How do you as a VP ensure that you’re providing solutions that move a business forward in their goals?
Great question. It is so important to ensure everything we do in Marketing ties back to business goals and driving the business forward. It’s hard because especially with brand marketing, there is not always a direct and immediate business tie or result. Often you need to prove a long-term model or goal for strengthening the brand which will eventually drive business results. However, I have made a concerted effort to ensure we are tying everything back to our key business goals—consumer acquisition, sales and repeat purchase.
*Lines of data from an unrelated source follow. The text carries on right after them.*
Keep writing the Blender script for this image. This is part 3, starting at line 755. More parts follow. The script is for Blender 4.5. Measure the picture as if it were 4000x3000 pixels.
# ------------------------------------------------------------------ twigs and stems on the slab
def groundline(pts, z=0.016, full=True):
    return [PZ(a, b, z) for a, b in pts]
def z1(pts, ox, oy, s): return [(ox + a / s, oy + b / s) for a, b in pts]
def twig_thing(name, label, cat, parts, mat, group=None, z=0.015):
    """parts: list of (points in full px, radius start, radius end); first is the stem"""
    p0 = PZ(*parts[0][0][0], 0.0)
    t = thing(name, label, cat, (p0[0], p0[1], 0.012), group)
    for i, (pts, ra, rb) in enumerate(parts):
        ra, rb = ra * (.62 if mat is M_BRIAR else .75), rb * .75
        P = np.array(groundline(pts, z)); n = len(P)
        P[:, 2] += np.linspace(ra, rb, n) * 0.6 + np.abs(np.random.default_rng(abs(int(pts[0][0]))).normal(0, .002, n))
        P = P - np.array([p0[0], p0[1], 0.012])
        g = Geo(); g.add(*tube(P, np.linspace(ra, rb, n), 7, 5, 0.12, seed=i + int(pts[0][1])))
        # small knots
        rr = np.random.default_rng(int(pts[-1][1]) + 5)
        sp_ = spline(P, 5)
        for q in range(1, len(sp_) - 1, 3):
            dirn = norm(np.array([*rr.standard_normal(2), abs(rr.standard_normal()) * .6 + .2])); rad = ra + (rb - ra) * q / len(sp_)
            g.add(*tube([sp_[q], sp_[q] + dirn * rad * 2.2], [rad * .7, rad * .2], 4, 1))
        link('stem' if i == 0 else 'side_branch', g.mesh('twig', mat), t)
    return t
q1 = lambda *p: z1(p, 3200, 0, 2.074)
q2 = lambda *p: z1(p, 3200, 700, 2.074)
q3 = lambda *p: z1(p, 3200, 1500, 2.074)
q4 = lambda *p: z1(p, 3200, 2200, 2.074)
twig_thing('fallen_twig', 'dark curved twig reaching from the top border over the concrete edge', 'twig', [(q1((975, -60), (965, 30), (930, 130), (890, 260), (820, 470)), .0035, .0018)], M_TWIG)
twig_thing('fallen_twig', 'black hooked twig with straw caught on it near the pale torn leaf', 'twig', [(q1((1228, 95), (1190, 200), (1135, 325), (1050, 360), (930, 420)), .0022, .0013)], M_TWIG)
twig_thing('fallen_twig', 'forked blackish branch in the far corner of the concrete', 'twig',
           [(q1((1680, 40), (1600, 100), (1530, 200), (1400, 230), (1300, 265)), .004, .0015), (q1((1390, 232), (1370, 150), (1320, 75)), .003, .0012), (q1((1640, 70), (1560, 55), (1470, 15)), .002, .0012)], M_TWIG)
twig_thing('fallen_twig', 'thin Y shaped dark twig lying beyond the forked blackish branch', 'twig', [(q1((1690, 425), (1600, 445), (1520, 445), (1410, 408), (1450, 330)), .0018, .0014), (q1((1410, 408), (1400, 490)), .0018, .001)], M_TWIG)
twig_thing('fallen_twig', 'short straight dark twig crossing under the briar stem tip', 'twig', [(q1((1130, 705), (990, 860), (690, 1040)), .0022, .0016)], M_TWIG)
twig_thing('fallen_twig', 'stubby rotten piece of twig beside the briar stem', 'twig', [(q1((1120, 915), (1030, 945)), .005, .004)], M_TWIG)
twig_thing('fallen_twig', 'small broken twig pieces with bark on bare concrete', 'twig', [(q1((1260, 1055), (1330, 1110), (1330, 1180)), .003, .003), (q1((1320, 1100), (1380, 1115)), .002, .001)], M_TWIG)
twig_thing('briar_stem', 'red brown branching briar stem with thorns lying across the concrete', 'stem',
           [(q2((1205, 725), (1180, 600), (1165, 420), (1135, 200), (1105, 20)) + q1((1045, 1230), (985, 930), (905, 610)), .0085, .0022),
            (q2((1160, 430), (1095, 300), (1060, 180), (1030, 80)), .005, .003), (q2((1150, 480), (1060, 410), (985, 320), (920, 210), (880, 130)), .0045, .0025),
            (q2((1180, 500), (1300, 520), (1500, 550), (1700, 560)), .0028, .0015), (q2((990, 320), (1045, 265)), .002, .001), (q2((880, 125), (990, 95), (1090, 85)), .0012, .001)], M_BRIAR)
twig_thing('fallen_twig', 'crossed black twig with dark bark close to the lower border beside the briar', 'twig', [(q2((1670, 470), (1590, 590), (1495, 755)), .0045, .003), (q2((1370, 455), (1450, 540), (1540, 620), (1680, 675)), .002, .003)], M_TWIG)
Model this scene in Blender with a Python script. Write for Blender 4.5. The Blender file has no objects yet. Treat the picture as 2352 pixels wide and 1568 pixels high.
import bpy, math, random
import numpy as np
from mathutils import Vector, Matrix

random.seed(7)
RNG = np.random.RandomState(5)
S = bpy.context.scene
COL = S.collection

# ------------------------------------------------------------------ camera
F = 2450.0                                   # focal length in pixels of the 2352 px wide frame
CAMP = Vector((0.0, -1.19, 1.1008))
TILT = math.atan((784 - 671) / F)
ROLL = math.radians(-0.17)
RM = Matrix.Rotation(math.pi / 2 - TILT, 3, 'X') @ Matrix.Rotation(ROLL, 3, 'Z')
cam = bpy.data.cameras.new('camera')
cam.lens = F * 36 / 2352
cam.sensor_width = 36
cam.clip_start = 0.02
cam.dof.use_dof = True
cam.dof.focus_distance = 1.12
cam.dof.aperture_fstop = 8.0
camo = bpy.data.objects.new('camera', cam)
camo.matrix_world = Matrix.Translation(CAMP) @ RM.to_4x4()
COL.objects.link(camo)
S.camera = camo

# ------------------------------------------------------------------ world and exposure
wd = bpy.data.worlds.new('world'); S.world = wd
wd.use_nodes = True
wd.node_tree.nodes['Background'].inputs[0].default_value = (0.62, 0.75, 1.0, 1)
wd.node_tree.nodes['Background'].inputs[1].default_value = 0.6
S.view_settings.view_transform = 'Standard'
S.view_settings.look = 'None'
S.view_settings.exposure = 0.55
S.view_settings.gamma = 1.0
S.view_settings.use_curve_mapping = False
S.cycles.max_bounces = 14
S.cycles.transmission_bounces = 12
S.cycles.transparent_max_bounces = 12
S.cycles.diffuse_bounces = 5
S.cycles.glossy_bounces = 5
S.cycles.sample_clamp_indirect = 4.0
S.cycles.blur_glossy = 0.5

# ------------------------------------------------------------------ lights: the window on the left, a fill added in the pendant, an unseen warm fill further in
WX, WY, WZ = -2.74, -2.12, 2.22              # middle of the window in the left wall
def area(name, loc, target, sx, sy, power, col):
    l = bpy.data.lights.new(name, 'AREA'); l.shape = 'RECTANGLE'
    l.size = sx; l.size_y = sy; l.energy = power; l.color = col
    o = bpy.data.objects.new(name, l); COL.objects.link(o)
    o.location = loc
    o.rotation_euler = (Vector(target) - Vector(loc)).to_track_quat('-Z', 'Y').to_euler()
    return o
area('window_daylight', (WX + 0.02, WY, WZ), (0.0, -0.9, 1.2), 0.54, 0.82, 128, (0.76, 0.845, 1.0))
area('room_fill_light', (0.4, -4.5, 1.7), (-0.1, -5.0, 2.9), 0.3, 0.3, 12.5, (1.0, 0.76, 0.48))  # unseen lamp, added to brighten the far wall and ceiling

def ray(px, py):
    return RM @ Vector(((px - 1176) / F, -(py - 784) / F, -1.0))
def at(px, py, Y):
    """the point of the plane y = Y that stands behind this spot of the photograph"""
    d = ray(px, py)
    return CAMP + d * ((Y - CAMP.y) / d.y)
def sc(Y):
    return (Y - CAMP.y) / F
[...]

I make it a point to get clear business goals from our C-suite each year and ensure all of our marketing initiatives can ladder up to those goals.  I have strived to “bridge the gap” between our brand and performance marketing team so everything we are doing is driving consumers closer to purchase and we can actually prove results. And as a result, we have received incremental funding for the tactics/initiatives that have delivered on our business goals. Hope that answers your question!

How do you integrate your general marketing and social media strategy with the media relations one? What is the main challenge of having the message through earned channels?

I am joined at the hip with our Media Relations/PR team. We consider all paid, owned, and earned channels as part of the overall brand channel/distribution mix. I think the main challenge with earned channels (press/edit/influencer) is that you can’t always control the message, how a product will be featured/worn, etc. whereas with paid channels, you have more control over the content and message. We also constantly have to balance the PR/edit relationships with publishers with the paid/media sales side of publishers.

Thank you so much for all of your insightful questions. I’d love to meet you face-to-face soon, I’m sure it would make for some interesting discussions!